Enterprise chat app Slack ties up with Salesforce in a deep product partnership

Slack — the popular enterprise chat app that now has 3 million users, 930,000 of them paying — is adding in another key integration as it continues to get more embedded with its customers.

Today the company is turning on what it describes as a “deep product partnership” with Salesforce — an integration that will make it much easier for businesses to share data across the two platforms, specifically around employee conversations and sales account information. Slack says it is the company’s biggest partnership to date.

The move is a sign of how Slack, a startup that launched only in 2014, continues to punch above its weight among enterprise companies. Slack is working with Salesforce’s strategic product alliances team, which partners with bigger and more mature companies like Microsoft, Cisco, AWS and Box.

Salesforce only integrates its platform this closely with a handful of other companies, the company said, with the list also including Microsoft, AWS, Cisco and Box.

“We’re always looking to help companies better communicate and collaborate around sales, marketing and customer service,” said Ryan Aytay, EVP of Strategic Product Alliances, Salesforce, in a statement. “And our integration with Slack allows us to offer our customers a better experience by partnering with best of breed technology. We’ll continue to evolve and improve the ways Salesforce and Slack work together.”

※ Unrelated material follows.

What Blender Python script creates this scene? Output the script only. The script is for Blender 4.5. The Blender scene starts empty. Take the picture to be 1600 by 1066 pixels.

It’s also a sign of how Salesforce — which has been on a massive acquisition spree that has even extended to possibly include another chat app, Twitter — realises that it cannot be all things to all people. The company had big ambitions for its own messaging app, Chatter, but it seems that now it has realised that it needs to go to where the audience is. And that audience, it seems, is on Slack.

(No comment from Brad Armstrong, Slack’s head of business development, on whether this deal resulted from any earlier attempts to acquire Slack outright. The startup confirmed however that neither Salesforce nor its CEO Marc Benioff are investors in it.)

Since appearing on the scene as a pivot from failing gaming company Tiny Speck — co-founder and CEO Stewart Butterfield (who had co-founded Flickr back in the day) told me the team was using Slack to chat to each other and discuss embedded work files across multiple locations and realised how crazy useful it was — Slack’s chat platform has been a sticky, runaway success.

That’s been both in terms of its own growth and in competition with other products on the market like Yammer from Microsoft (which is now downsizing a little by removing its Enterprise tier) and, potentially, Facebook at Work, which has yet to make a full launch out of closed beta but is apparently getting ready to make the leap in October.

Slack’s winning formula combines an organised space for people not only to talk to each other but — by way of integrations with other apps — get work done.

Today Slack offers around 600 integrations with a number of other cloud-based apps that a business might use, and with some 90% of all of its customers using those integrations, Slack says that Salesforce had been one of the most requested.

The Salesforce integration will work essentially like many of those others do today, using a slash and keyword (in this case “Salesforce”) to bring data from Salesforce into the conversation:

2-search-salesforce-in-slack

This integration is not a sign of Chatter shutting up, so to speak: Armstrong told me that one of the results of the integration will be that you can swap data from one chat app to the other. Data will be channeled into Salesforce, he said, “as a system of record.”

Other features will include the ability to import account details; to create Slack channels for specific accounts; special formatting for Salesforce data that will keep records intact; and automatic alerts for new leads.

Interestingly, Slack started working closely with Quip earlier this year offering users a way of signing into the word processing app with their Slack IDs (that’s one to watch). This will be carried over into this integration, now that Quip is a part of Salesforce (which acquired it recently).

One thing that I wondered about, though, is what would happen to all the third party apps that had been developed to facilitate Salesforce and Slack integrations up to now. There are many, including Zapier, Workbot, Troops and Birdly, which is in the Slack Fund portfolio (which puts money into some of the more promising third party Slack apps).

Are these no longer necessary, or why would they get kicked off if the integration between the two larger platforms is now much deeper? Slack says no, for now at least. “Our platform ecosystem is thriving and we’re thrilled to see developers addressing the many ways Slack and CRM systems can work together,” a spokesperson said. “Ultimately, we want teams to use the tools that make sense for the different ways they work.”